尾田先生はエネルギーの塊(林)
――今の漫画って映像化がセットというか、連載を始める時点でそこまで見据えているんですか?
林 考えている人は考えているんじゃないですかね。僕はそこがゴールになってしまうと何かブレそうな気もするので、作家さんには基礎知識としてだけお渡しするようにしています。今アニメになっている作品とか、この数年でアニメになった作品はどんなもので、その中でどういう結果が出たか、みたいな感じで。
結局、漫画として面白ければどうにでもなるよねという話なんですけど、アニメ化がゴールだと思っている作家さんはもちろんいるので、その場合はどうすればアニメにしやすいかをちゃんと話すようにしています。でも、これは僕の感触ですけど、絶対アニメ化したいという人は半分以下くらいですかね。
佐久間 そんな感じですか。
林 ですね。アニメになったらありがたいですねぐらいの感覚で、面白い漫画を描きたいというほうが多いですね。アニメ化されるとやることが増えますし。本当に死にそうになりますから。

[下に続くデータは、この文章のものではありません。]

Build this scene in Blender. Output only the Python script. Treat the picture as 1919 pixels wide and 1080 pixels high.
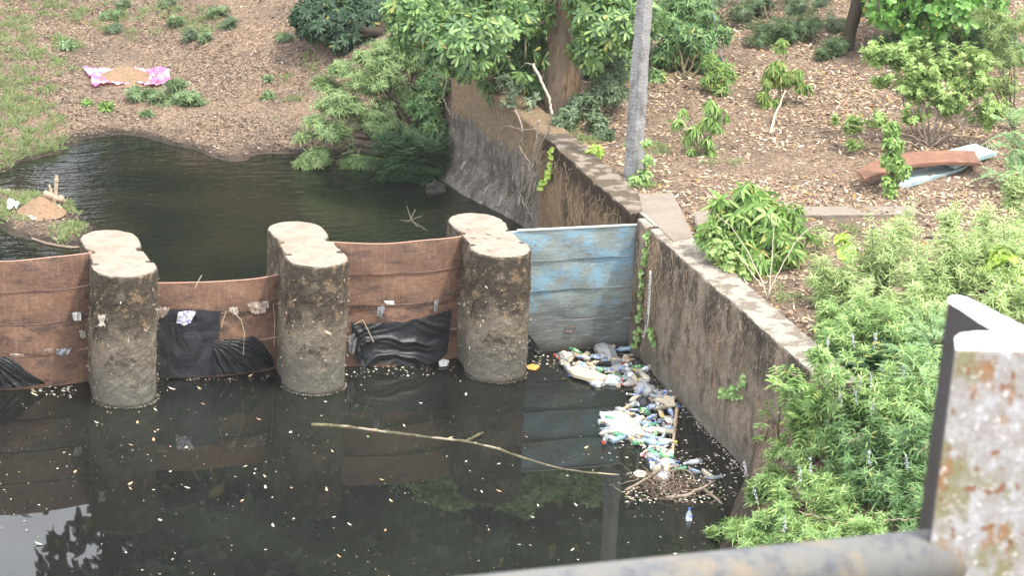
import bpy, math, random
import numpy as np
from mathutils import Vector, Matrix, noise as mn
R=math.radians
rng=np.random.default_rng(7); random.seed(7)
S=bpy.context.scene; COL=S.collection
for o in list(bpy.data.objects): bpy.data.objects.remove(o)
# ---------------- camera ----------------
W,H=1919,1080
FPX=5005.5; YAW,PITCH,ROLL=R(18.251),R(18.839),R(2.909)
CP=np.array([-4.933,-29.409,11.665])
def rot():
    f=np.array([math.sin(YAW)*math.cos(PITCH),math.cos(YAW)*math.cos(PITCH),-math.sin(PITCH)])
    r=np.array([math.cos(YAW),-math.sin(YAW),0.]); u=np.cross(r,f); c,s=math.cos(ROLL),math.sin(ROLL)
    return np.array([c*r+s*u,-s*r+c*u,f])
RM=rot()
cam=bpy.data.cameras.new('camera'); co=bpy.data.objects.new('camera',cam); COL.objects.link(co); S.camera=co
cam.sensor_width=36; cam.lens=FPX/W*36; cam.clip_end=2000; cam.clip_start=.1
m4=Matrix([[RM[0][i],RM[1][i],-RM[2][i],CP[i]] for i in range(3)]+[[0,0,0,1]]); co.matrix_world=m4
cam.dof.use_dof=True; cam.dof.focus_distance=33; cam.dof.aperture_fstop=8.5
# ---------------- world, sun, exposure ----------------
SD=np.array([.42,-.38,1.25]); SD/=np.linalg.norm(SD)
el=math.asin(SD[2]); az=math.atan2(SD[0],SD[1])
w=bpy.data.worlds.new('World'); S.world=w; w.use_nodes=True; nt=w.node_tree; nt.nodes.clear()
sky=nt.nodes.new('ShaderNodeTexSky'); sky.sky_type='NISHITA'; sky.sun_disc=False; sky.sun_elevation=el; sky.sun_rotation=az; sky.dust_density=3; sky.air_density=1.3
tc=nt.nodes.new('ShaderNodeTexCoord'); nz=nt.nodes.new('ShaderNodeTexNoise'); nz.inputs['Scale'].default_value=2.2; nz.inputs['Detail'].default_value=6
rp=nt.nodes.new('ShaderNodeValToRGB'); rp.color_ramp.elements[0].position=.3; rp.color_ramp.elements[1].position=.52
mx=nt.nodes.new('ShaderNodeMixRGB'); mx.inputs[2].default_value=(26,26.8,28.5,1)
bg=nt.nodes.new('ShaderNodeBackground'); bg.inputs[1].default_value=.1; ow=nt.nodes.new('ShaderNodeOutputWorld')
L=nt.links.new
L(tc.outputs['Generated'],nz.inputs['Vector']); L(nz.outputs['Fac'],rp.inputs[0]); L(rp.outputs[0],mx.inputs[0]); L(sky.outputs[0],mx.inputs[1]); L(mx.outputs[0],bg.inputs[0]); L(bg.outputs[0],ow.inputs[0])
sl=bpy.data.lights.new('sun','SUN'); sl.energy=4.1; sl.angle=R(4); sl.color=(1,.94,.83)
so=bpy.data.objects.new('sun',sl); COL.objects.link(so); so.location=(0,0,30)
so.rotation_euler=Vector((-SD[0],-SD[1],-SD[2])).to_track_quat('-Z','Y').to_euler()
S.view_settings.view_transform='Standard'; S.view_settings.look='None'; S.view_settings.exposure=.5; S.view_settings.gamma=1
S.render.engine='CYCLES'; S.cycles.max_bounces=6; S.cycles.transparent_max_bounces=12
S.render.resolution_x=1024; S.render.resolution_y=577
# ---------------- pixel -> world helpers ----------------
def ray(px,py): return RM.T@np.array([(px-W/2)/FPX,-(py-H/2)/FPX,1.])
def onZ(px,py,z): d=ray(px,py); return CP+d*((z-CP[2])/d[2])
def onY(px,py,y): d=ray(px,py); return CP+d*((y-CP[1])/d[1])
def onX(px,py,x): d=ray(px,py); return CP+d*((x-CP[0])/d[0])
def dep(px,py,D): return CP+ray(px,py)*D
def depth(p): return float((np.asarray(p)-CP)@RM[2])
def topx(P):
    d=(P-CP)@RM.T; return W/2+FPX*d[:,0]/d[:,2], H/2-FPX*d[:,1]/d[:,2]
# ---------------- mesh helpers ----------------
def newmesh(name,V,F,mat,smooth=False):
    me=bpy.data.meshes.new(name); V=np.asarray(V,dtype=np.float32)
    if isinstance(F,np.ndarray):
        n,k=F.shape; me.vertices.add(len(V)); me.vertices.foreach_set('co',V.ravel())
        me.loops.add(n*k); me.loops.foreach_set('vertex_index',F.astype(np.int32).ravel())
        me.polygons.add(n); me.polygons.foreach_set('loop_start',np.arange(0,n*k,k,dtype=np.int32)); me.polygons.foreach_set('loop_total',np.full(n,k,dtype=np.int32))
        me.update(calc_edges=True)
    else:
        me.from_pydata([tuple(map(float,v)) for v in V],[],[tuple(map(int,f)) for f in F]); me.update()
    if smooth: me.polygons.foreach_set('use_smooth',[True]*len(me.polygons))
    if mat: me.materials.append(mat)
    return me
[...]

佐久間 そう考えると、尾田(栄一郎)先生ってすごいですね。
林 とんでもない作家さんですよ、本当に。創作エネルギーの塊だと思います。
佐久間 すごいですよね。映画にも自分でコミットしていくという。
林 驚きですよね。あんな先生は二度と出ないんじゃないかな。エネルギーの総量に圧倒されます。だいたい週刊連載って1年やったらみんな死にそうになるので。それをあれだけ長きにわたって続けて、もうすでに十分なキャリアがあるのに、さらにあそこまで映画に関わって良いものにしていこうとする作家さんって本当に素晴らしいと思います。
――マンガのアニメ化の流れは加速していると思うんですけど、どういう理由があるのですか?
佐久間 やっぱりアニメがシーズン制になったのが大きいんじゃないかなと思います。要は1期だけアニメにすることが普通にできるようになったというか。
僕らが子供の頃は最低2クールやるとか、打ち切られるまではやるみたいな感じがあったけど、シーズン1、シーズン2という区切り方をするようになって、しかも僕らも普通にそれを待てるようになったから、アニメとマンガのフェーズって変わったんじゃないかと思いますね。クオリティも上がったし。
林 そうですね。アニメオリジナルの展開をやらない作品も増えましたね。
佐久間 そうそう。やっぱりアニメオリジナルの展開で離れるとかってありました。
林 アニメオリジナルはまた違った大変さがあります。巻数浅めでアニメが決まって、6巻前後で2クールつくるぞ、半分オリジナルになりますよというときの脚本の打ち合わせはもう大変で、大変で……。
佐久間 それが少なくなったので、マンガとアニメの幸福な関係が加速したんだと思います。
――アニメ化と異なり、マンガが実写ドラマ化されるケースも多いですよね。「マンガ→アニメ化」と、「マンガ→実写ドラマ化」とでは、どういう違いがあるんですか?
佐久間 実写化の場合は実写化の企画が持ち込まれてくるんですよね。
林 そうです。アニメ版権、実写版権、あと舞台版権があるので、それをバラバラで売るんです。アニメが好評だから実写をつくりたいですという感じでお話をいただくことが多いですね。
佐久間 けっこうあるのは、いい漫画だと思ってドラマの権利を押さえに行こうとすると、アニメが先にやってからしかやりたくないとか言われることはあります。
林 たぶん編集者サイドとしては、アニメ化を待ってほしいと言っちゃいますね。不思議なんですけど、実写化よりアニメ化のほうがコミックスの数字が動くんですよ。なので、先にアニメをやってから実写でお願いしますとお戻しすることが多いですね。